◆ EXERCISE
You are to retype all of the data exactly as it appears.

◆ MATERIAL PROVIDED
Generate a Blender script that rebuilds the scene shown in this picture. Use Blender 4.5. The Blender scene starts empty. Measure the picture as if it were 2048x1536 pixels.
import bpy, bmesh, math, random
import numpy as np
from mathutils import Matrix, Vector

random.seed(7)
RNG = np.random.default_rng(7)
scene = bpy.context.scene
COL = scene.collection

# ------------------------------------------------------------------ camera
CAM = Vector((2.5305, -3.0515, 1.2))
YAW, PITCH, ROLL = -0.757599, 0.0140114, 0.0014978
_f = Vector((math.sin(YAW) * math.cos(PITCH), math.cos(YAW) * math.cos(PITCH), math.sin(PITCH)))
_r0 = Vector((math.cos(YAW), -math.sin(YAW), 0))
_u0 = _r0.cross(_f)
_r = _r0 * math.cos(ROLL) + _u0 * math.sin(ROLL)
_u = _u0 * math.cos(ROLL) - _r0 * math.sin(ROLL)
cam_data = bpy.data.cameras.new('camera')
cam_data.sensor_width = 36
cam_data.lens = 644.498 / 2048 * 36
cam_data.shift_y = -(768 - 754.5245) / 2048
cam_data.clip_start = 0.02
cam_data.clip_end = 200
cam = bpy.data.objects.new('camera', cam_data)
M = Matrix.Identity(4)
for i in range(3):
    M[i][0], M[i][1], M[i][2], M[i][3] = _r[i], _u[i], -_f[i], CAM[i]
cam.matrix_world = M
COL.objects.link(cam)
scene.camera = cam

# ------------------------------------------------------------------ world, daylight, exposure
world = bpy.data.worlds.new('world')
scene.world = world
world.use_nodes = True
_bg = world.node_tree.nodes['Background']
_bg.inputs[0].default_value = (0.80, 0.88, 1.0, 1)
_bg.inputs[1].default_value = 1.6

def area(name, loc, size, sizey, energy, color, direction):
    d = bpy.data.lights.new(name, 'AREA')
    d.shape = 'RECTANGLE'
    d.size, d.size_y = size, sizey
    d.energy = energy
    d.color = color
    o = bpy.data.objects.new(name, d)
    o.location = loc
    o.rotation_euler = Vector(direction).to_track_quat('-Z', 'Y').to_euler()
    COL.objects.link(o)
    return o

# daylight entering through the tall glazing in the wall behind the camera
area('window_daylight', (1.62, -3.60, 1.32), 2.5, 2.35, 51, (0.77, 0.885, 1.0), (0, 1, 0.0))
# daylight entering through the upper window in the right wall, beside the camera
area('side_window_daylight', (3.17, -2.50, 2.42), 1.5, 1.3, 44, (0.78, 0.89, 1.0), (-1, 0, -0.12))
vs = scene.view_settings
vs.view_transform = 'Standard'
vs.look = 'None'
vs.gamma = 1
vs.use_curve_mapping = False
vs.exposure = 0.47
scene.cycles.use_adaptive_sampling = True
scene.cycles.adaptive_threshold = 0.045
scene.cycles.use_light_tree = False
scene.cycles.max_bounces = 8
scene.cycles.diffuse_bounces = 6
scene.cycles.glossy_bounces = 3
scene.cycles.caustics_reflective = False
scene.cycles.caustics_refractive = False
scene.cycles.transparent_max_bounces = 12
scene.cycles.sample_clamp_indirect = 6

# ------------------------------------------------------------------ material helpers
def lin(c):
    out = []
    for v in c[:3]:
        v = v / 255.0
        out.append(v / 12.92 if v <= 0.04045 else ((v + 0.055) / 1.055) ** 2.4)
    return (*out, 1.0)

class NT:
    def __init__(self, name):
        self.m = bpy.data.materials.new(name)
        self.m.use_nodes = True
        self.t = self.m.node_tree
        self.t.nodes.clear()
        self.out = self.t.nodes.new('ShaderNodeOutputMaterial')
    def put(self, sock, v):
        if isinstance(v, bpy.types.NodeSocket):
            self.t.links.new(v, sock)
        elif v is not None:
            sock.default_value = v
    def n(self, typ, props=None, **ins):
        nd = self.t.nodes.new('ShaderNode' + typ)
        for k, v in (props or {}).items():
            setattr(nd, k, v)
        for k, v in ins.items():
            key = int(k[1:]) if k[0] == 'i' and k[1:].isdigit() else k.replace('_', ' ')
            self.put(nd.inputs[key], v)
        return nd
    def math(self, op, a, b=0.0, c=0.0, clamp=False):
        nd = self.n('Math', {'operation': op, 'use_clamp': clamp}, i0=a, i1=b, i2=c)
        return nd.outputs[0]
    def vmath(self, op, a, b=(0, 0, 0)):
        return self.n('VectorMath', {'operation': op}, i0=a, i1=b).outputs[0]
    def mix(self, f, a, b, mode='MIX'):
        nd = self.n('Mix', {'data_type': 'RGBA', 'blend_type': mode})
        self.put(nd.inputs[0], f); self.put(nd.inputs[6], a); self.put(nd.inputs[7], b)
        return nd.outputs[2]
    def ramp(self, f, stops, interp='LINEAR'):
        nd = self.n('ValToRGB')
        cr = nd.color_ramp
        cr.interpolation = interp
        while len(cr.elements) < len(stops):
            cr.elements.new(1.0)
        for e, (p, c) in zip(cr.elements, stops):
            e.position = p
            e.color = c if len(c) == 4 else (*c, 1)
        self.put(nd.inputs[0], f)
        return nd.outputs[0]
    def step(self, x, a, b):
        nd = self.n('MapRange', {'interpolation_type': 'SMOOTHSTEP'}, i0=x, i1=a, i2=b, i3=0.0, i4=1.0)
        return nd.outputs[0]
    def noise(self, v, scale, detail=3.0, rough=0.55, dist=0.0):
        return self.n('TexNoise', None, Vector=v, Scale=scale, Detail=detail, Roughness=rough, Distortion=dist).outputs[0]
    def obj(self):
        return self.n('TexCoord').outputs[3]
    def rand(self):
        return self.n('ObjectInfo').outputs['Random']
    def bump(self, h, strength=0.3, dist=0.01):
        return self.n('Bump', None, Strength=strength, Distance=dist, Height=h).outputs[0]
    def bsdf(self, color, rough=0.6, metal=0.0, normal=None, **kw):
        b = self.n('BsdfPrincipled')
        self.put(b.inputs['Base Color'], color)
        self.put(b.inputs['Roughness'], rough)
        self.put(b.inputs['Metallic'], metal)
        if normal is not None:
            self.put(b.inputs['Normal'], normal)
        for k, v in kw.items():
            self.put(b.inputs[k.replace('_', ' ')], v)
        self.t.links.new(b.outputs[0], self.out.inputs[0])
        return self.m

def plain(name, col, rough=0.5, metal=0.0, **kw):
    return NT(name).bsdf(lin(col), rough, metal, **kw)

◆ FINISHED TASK
Generate a Blender script that rebuilds the scene shown in this picture. Use Blender 4.5. The Blender scene starts empty. Measure the picture as if it were 2048x1536 pixels.
import bpy, bmesh, math, random
import numpy as np
from mathutils import Matrix, Vector

random.seed(7)
RNG = np.random.default_rng(7)
scene = bpy.context.scene
COL = scene.collection

# ------------------------------------------------------------------ camera
CAM = Vector((2.5305, -3.0515, 1.2))
YAW, PITCH, ROLL = -0.757599, 0.0140114, 0.0014978
_f = Vector((math.sin(YAW) * math.cos(PITCH), math.cos(YAW) * math.cos(PITCH), math.sin(PITCH)))
_r0 = Vector((math.cos(YAW), -math.sin(YAW), 0))
_u0 = _r0.cross(_f)
_r = _r0 * math.cos(ROLL) + _u0 * math.sin(ROLL)
_u = _u0 * math.cos(ROLL) - _r0 * math.sin(ROLL)
cam_data = bpy.data.cameras.new('camera')
cam_data.sensor_width = 36
cam_data.lens = 644.498 / 2048 * 36
cam_data.shift_y = -(768 - 754.5245) / 2048
cam_data.clip_start = 0.02
cam_data.clip_end = 200
cam = bpy.data.objects.new('camera', cam_data)
M = Matrix.Identity(4)
for i in range(3):
    M[i][0], M[i][1], M[i][2], M[i][3] = _r[i], _u[i], -_f[i], CAM[i]
cam.matrix_world = M
COL.objects.link(cam)
scene.camera = cam

# ------------------------------------------------------------------ world, daylight, exposure
world = bpy.data.worlds.new('world')
scene.world = world
world.use_nodes = True
_bg = world.node_tree.nodes['Background']
_bg.inputs[0].default_value = (0.80, 0.88, 1.0, 1)
_bg.inputs[1].default_value = 1.6

def area(name, loc, size, sizey, energy, color, direction):
    d = bpy.data.lights.new(name, 'AREA')
    d.shape = 'RECTANGLE'
    d.size, d.size_y = size, sizey
    d.energy = energy
    d.color = color
    o = bpy.data.objects.new(name, d)
    o.location = loc
    o.rotation_euler = Vector(direction).to_track_quat('-Z', 'Y').to_euler()
    COL.objects.link(o)
    return o

# daylight entering through the tall glazing in the wall behind the camera
area('window_daylight', (1.62, -3.60, 1.32), 2.5, 2.35, 51, (0.77, 0.885, 1.0), (0, 1, 0.0))
# daylight entering through the upper window in the right wall, beside the camera
area('side_window_daylight', (3.17, -2.50, 2.42), 1.5, 1.3, 44, (0.78, 0.89, 1.0), (-1, 0, -0.12))
vs = scene.view_settings
vs.view_transform = 'Standard'
vs.look = 'None'
vs.gamma = 1
vs.use_curve_mapping = False
vs.exposure = 0.47
scene.cycles.use_adaptive_sampling = True
scene.cycles.adaptive_threshold = 0.045
scene.cycles.use_light_tree = False
scene.cycles.max_bounces = 8
scene.cycles.diffuse_bounces = 6
scene.cycles.glossy_bounces = 3
scene.cycles.caustics_reflective = False
scene.cycles.caustics_refractive = False
scene.cycles.transparent_max_bounces = 12
scene.cycles.sample_clamp_indirect = 6

# ------------------------------------------------------------------ material helpers
def lin(c):
    out = []
    for v in c[:3]:
        v = v / 255.0
        out.append(v / 12.92 if v <= 0.04045 else ((v + 0.055) / 1.055) ** 2.4)
    return (*out, 1.0)

class NT:
    def __init__(self, name):
        self.m = bpy.data.materials.new(name)
        self.m.use_nodes = True
        self.t = self.m.node_tree
        self.t.nodes.clear()
        self.out = self.t.nodes.new('ShaderNodeOutputMaterial')
    def put(self, sock, v):
        if isinstance(v, bpy.types.NodeSocket):
            self.t.links.new(v, sock)
        elif v is not None:
            sock.default_value = v
    def n(self, typ, props=None, **ins):
        nd = self.t.nodes.new('ShaderNode' + typ)
        for k, v in (props or {}).items():
            setattr(nd, k, v)
        for k, v in ins.items():
            key = int(k[1:]) if k[0] == 'i' and k[1:].isdigit() else k.replace('_', ' ')
            self.put(nd.inputs[key], v)
        return nd
    def math(self, op, a, b=0.0, c=0.0, clamp=False):
        nd = self.n('Math', {'operation': op, 'use_clamp': clamp}, i0=a, i1=b, i2=c)
        return nd.outputs[0]
    def vmath(self, op, a, b=(0, 0, 0)):
        return self.n('VectorMath', {'operation': op}, i0=a, i1=b).outputs[0]
    def mix(self, f, a, b, mode='MIX'):
        nd = self.n('Mix', {'data_type': 'RGBA', 'blend_type': mode})
        self.put(nd.inputs[0], f); self.put(nd.inputs[6], a); self.put(nd.inputs[7], b)
        return nd.outputs[2]
    def ramp(self, f, stops, interp='LINEAR'):
        nd = self.n('ValToRGB')
        cr = nd.color_ramp
        cr.interpolation = interp
        while len(cr.elements) < len(stops):
            cr.elements.new(1.0)
        for e, (p, c) in zip(cr.elements, stops):
            e.position = p
            e.color = c if len(c) == 4 else (*c, 1)
        self.put(nd.inputs[0], f)
        return nd.outputs[0]
    def step(self, x, a, b):
        nd = self.n('MapRange', {'interpolation_type': 'SMOOTHSTEP'}, i0=x, i1=a, i2=b, i3=0.0, i4=1.0)
        return nd.outputs[0]
    def noise(self, v, scale, detail=3.0, rough=0.55, dist=0.0):
        return self.n('TexNoise', None, Vector=v, Scale=scale, Detail=detail, Roughness=rough, Distortion=dist).outputs[0]
    def obj(self):
        return self.n('TexCoord').outputs[3]
    def rand(self):
        return self.n('ObjectInfo').outputs['Random']
    def bump(self, h, strength=0.3, dist=0.01):
        return self.n('Bump', None, Strength=strength, Distance=dist, Height=h).outputs[0]
    def bsdf(self, color, rough=0.6, metal=0.0, normal=None, **kw):
        b = self.n('BsdfPrincipled')
        self.put(b.inputs['Base Color'], color)
        self.put(b.inputs['Roughness'], rough)
        self.put(b.inputs['Metallic'], metal)
        if normal is not None:
            self.put(b.inputs['Normal'], normal)
        for k, v in kw.items():
            self.put(b.inputs[k.replace('_', ' ')], v)
        self.t.links.new(b.outputs[0], self.out.inputs[0])
        return self.m

def plain(name, col, rough=0.5, metal=0.0, **kw):
    return NT(name).bsdf(lin(col), rough, metal, **kw)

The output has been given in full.